● **WHAT YOU WILL DO**: Go through the data below and copy it exactly, skipping every picture.

● **DATA SEGMENT**:
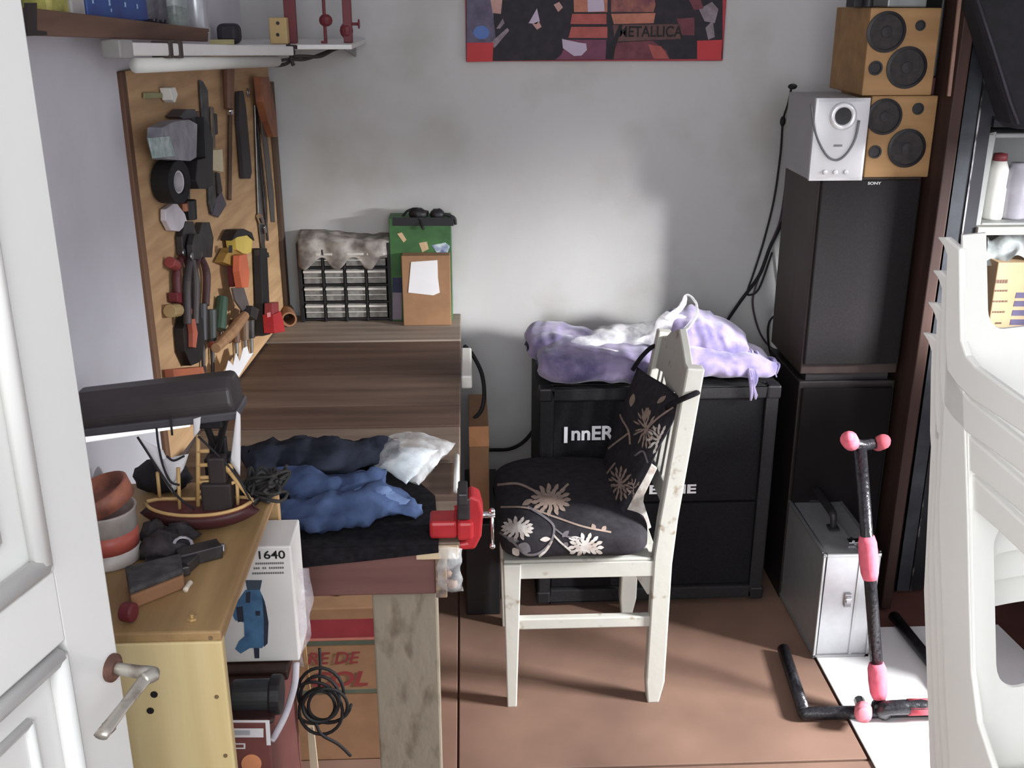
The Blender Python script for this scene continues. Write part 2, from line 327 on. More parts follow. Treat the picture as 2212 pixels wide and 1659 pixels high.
# ---------------------------------------------------------------- cloth mat, jeans, bag on the bench
MZ = .7615
mt = B()
edge = [(640, 1080), (700, 1000), (815, 955), (900, 1040), (940, 1075), (948, 1163)]
pts = [P(u, v, Z=MZ) for u, v in edge]
f_ = pts[-1]; pts2 = pts+[V((f_.x, 1.733, MZ)), V((-.5, 1.733, MZ)), V((-.5, 2.0, MZ))]
mt.prism(pts2, (0, 0, .004)); 
mt.prism([V((f_.x, 1.7335, MZ+.004)), V((-.5, 1.7335, MZ+.004)), V((-.5, 1.7335, .715)), V((-.3, 1.7335, .728)), V((-.2, 1.7335, .737)), V((f_.x, 1.7335, .752))], (0, -.004, 0))
solo(mt, 'cloth_mat', BLACKCLOTH, 'black cloth mat hanging slightly over the front edge of the workbench', 'cloth')
DENIM = mat('denim_blue', (74, 96, 140), .95, col2=(46, 60, 92), scale=14, bump=.25, spec=.1, detail=8, lo=.3, hi=.7)
DENIMD = mat('denim_dark', (50, 56, 72), .95, col2=(32, 35, 46), scale=16, bump=.25, spec=.1, detail=8)
def cloth_tube(path, r, flat, amt=.014, sc=19, n=20, k=8, seed=0, z0=MZ+.005):
    b = B(); b.tube(crv(path, k), r, n, flat=flat, upv=(0, 0, 1))
    for i, p in enumerate(b.v):
        nn = noise.noise_vector(p*sc+V((seed, 0, 0)))+noise.noise_vector(p*sc*2.3)*.6+noise.noise_vector(p*sc*5)*.2; q = p+nn*amt; q.z = max(q.z, z0); b.v[i] = q
    return b
Z1 = .79
dj = cloth_tube([P(540, 1000, Z=Z1), P(620, 985, Z=Z1), P(720, 985, Z=Z1+.005), P(800, 980, Z=Z1+.008), P(860, 985, Z=Z1)], [.055, .07, .072, .06, .045], .45, seed=3)
solo(dj, 'dark_jeans', DENIMD, 'folded dark charcoal jeans lying across the workbench behind the blue pair', 'jeans', smooth=True)
j = thing('blue_jeans', 'crumpled blue denim jeans heaped on the black cloth mat', 'jeans', P(780, 1090, Z=MZ))
cloth_tube([P(600, 1035, Z=.80), P(680, 1050, Z=.80), P(740, 1055, Z=.80), P(800, 1040, Z=.81), P(838, 1038, Z=.81)], [.04, .045, .04, .035, .03], .6, seed=1).build('trouser_leg', DENIM, j, smooth=True)
cloth_tube([P(615, 1105, Z=.785), P(690, 1110, Z=.79), P(760, 1095, Z=.79), P(830, 1080, Z=.79), P(905, 1108, Z=.775)], [.05, .058, .06, .052, .02], .5, amt=.014, seed=5).build('trouser_leg', DENIM, j, smooth=True)
cloth_tube([P(770, 1062, Z=.80), P(820, 1072, Z=.80), P(862, 1092, Z=.785), P(915, 1096, Z=.78)], [.03, .034, .02, .008], .6, amt=.008, seed=9).build('waistband', mat('denim_pale', (104, 130, 174), .95, col2=(74, 96, 140), scale=30, spec=.1), j, smooth=True)
FILM = plastic_film('clear_film', (235, 238, 240), .5, .15)
def bagfn(pts, lift, z, seed=0, amt=.007, sc=26, n=24):
    a, b_, c, d = [P(u, v, Z=z) for u, v in pts]
    def f(u, v):
        p = a.lerp(b_, u).lerp(d.lerp(c, u), v); h = (math.sin(math.pi*u)*math.sin(math.pi*v))**.5*lift
        nn = noise.noise_vector(p*sc+V((seed, 1, 2))); q = p+V((nn.x*.6, nn.y*.6, abs(nn.z)*1.2))*amt+V((0, 0, h)); q.z = max(q.z, z); return q
    return f
b = B(); b.grid(bagfn([(805, 1005), (838, 948), (985, 958), (905, 1050)], .045, MZ+.03, 2), 26, 26); b.grid(bagfn([(805, 1005), (838, 948), (985, 958), (905, 1050)], .004, MZ+.022, 2, amt=.004), 10, 10)
pb = solo(b, 'plastic_bag', FILM, 'clear plastic bag with white papers lying on the jeans at the workbench edge', 'plastic bag', smooth=True)
b = B(); b.grid(bagfn([(815, 1012), (866, 972), (946, 972), (880, 1048)], .02, MZ+.024, 6, amt=.008), 18, 18)
b.build('papers', mat('pale_blue_paper', (206, 218, 226), .8, var=.05), pb, smooth=True, thick=.002)
# vise
v = thing('bench_vise', 'red clamp-on bench vise at the front right corner of the workbench', 'vise', (-.02, 1.79, .76))
vb = B(); vb.box(-.075, -.024, 1.755, 1.81, .7655, .80); vb.box(-.024, .006, 1.752, 1.81, .762, .80); vb.build('fixed_body', RED, v, bevel=.006)
vb = B(); vb.prism([P(1000, 1085, Y=1.76), P(1018, 1072, Y=1.76), P(1036, 1080, Y=1.76), P(1044, 1110, Y=1.76), P(1040, 1160, Y=1.76), P(1026, 1188, Y=1.76), P(975, 1190, Y=1.76), P(972, 1178, Y=1.76), P(1008, 1172, Y=1.76), P(1012, 1140, Y=1.76), P(1003, 1120, Y=1.76)], (0, .05, 0)); vb.build('clamp_body', RED, v, bevel=.005)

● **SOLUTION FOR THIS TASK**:
The Blender Python script for this scene continues. Write part 2, from line 327 on. More parts follow. Treat the picture as 2212 pixels wide and 1659 pixels high.
# ---------------------------------------------------------------- cloth mat, jeans, bag on the bench
MZ = .7615
mt = B()
edge = [(640, 1080), (700, 1000), (815, 955), (900, 1040), (940, 1075), (948, 1163)]
pts = [P(u, v, Z=MZ) for u, v in edge]
f_ = pts[-1]; pts2 = pts+[V((f_.x, 1.733, MZ)), V((-.5, 1.733, MZ)), V((-.5, 2.0, MZ))]
mt.prism(pts2, (0, 0, .004)); 
mt.prism([V((f_.x, 1.7335, MZ+.004)), V((-.5, 1.7335, MZ+.004)), V((-.5, 1.7335, .715)), V((-.3, 1.7335, .728)), V((-.2, 1.7335, .737)), V((f_.x, 1.7335, .752))], (0, -.004, 0))
solo(mt, 'cloth_mat', BLACKCLOTH, 'black cloth mat hanging slightly over the front edge of the workbench', 'cloth')
DENIM = mat('denim_blue', (74, 96, 140), .95, col2=(46, 60, 92), scale=14, bump=.25, spec=.1, detail=8, lo=.3, hi=.7)
DENIMD = mat('denim_dark', (50, 56, 72), .95, col2=(32, 35, 46), scale=16, bump=.25, spec=.1, detail=8)
def cloth_tube(path, r, flat, amt=.014, sc=19, n=20, k=8, seed=0, z0=MZ+.005):
    b = B(); b.tube(crv(path, k), r, n, flat=flat, upv=(0, 0, 1))
    for i, p in enumerate(b.v):
        nn = noise.noise_vector(p*sc+V((seed, 0, 0)))+noise.noise_vector(p*sc*2.3)*.6+noise.noise_vector(p*sc*5)*.2; q = p+nn*amt; q.z = max(q.z, z0); b.v[i] = q
    return b
Z1 = .79
dj = cloth_tube([P(540, 1000, Z=Z1), P(620, 985, Z=Z1), P(720, 985, Z=Z1+.005), P(800, 980, Z=Z1+.008), P(860, 985, Z=Z1)], [.055, .07, .072, .06, .045], .45, seed=3)
solo(dj, 'dark_jeans', DENIMD, 'folded dark charcoal jeans lying across the workbench behind the blue pair', 'jeans', smooth=True)
j = thing('blue_jeans', 'crumpled blue denim jeans heaped on the black cloth mat', 'jeans', P(780, 1090, Z=MZ))
cloth_tube([P(600, 1035, Z=.80), P(680, 1050, Z=.80), P(740, 1055, Z=.80), P(800, 1040, Z=.81), P(838, 1038, Z=.81)], [.04, .045, .04, .035, .03], .6, seed=1).build('trouser_leg', DENIM, j, smooth=True)
cloth_tube([P(615, 1105, Z=.785), P(690, 1110, Z=.79), P(760, 1095, Z=.79), P(830, 1080, Z=.79), P(905, 1108, Z=.775)], [.05, .058, .06, .052, .02], .5, amt=.014, seed=5).build('trouser_leg', DENIM, j, smooth=True)
cloth_tube([P(770, 1062, Z=.80), P(820, 1072, Z=.80), P(862, 1092, Z=.785), P(915, 1096, Z=.78)], [.03, .034, .02, .008], .6, amt=.008, seed=9).build('waistband', mat('denim_pale', (104, 130, 174), .95, col2=(74, 96, 140), scale=30, spec=.1), j, smooth=True)
FILM = plastic_film('clear_film', (235, 238, 240), .5, .15)
def bagfn(pts, lift, z, seed=0, amt=.007, sc=26, n=24):
    a, b_, c, d = [P(u, v, Z=z) for u, v in pts]
    def f(u, v):
        p = a.lerp(b_, u).lerp(d.lerp(c, u), v); h = (math.sin(math.pi*u)*math.sin(math.pi*v))**.5*lift
        nn = noise.noise_vector(p*sc+V((seed, 1, 2))); q = p+V((nn.x*.6, nn.y*.6, abs(nn.z)*1.2))*amt+V((0, 0, h)); q.z = max(q.z, z); return q
    return f
b = B(); b.grid(bagfn([(805, 1005), (838, 948), (985, 958), (905, 1050)], .045, MZ+.03, 2), 26, 26); b.grid(bagfn([(805, 1005), (838, 948), (985, 958), (905, 1050)], .004, MZ+.022, 2, amt=.004), 10, 10)
pb = solo(b, 'plastic_bag', FILM, 'clear plastic bag with white papers lying on the jeans at the workbench edge', 'plastic bag', smooth=True)
b = B(); b.grid(bagfn([(815, 1012), (866, 972), (946, 972), (880, 1048)], .02, MZ+.024, 6, amt=.008), 18, 18)
b.build('papers', mat('pale_blue_paper', (206, 218, 226), .8, var=.05), pb, smooth=True, thick=.002)
# vise
v = thing('bench_vise', 'red clamp-on bench vise at the front right corner of the workbench', 'vise', (-.02, 1.79, .76))
vb = B(); vb.box(-.075, -.024, 1.755, 1.81, .7655, .80); vb.box(-.024, .006, 1.752, 1.81, .762, .80); vb.build('fixed_body', RED, v, bevel=.006)
vb = B(); vb.prism([P(1000, 1085, Y=1.76), P(1018, 1072, Y=1.76), P(1036, 1080, Y=1.76), P(1044, 1110, Y=1.76), P(1040, 1160, Y=1.76), P(1026, 1188, Y=1.76), P(975, 1190, Y=1.76), P(972, 1178, Y=1.76), P(1008, 1172, Y=1.76), P(1012, 1140, Y=1.76), P(1003, 1120, Y=1.76)], (0, .05, 0)); vb.build('clamp_body', RED, v, bevel=.005)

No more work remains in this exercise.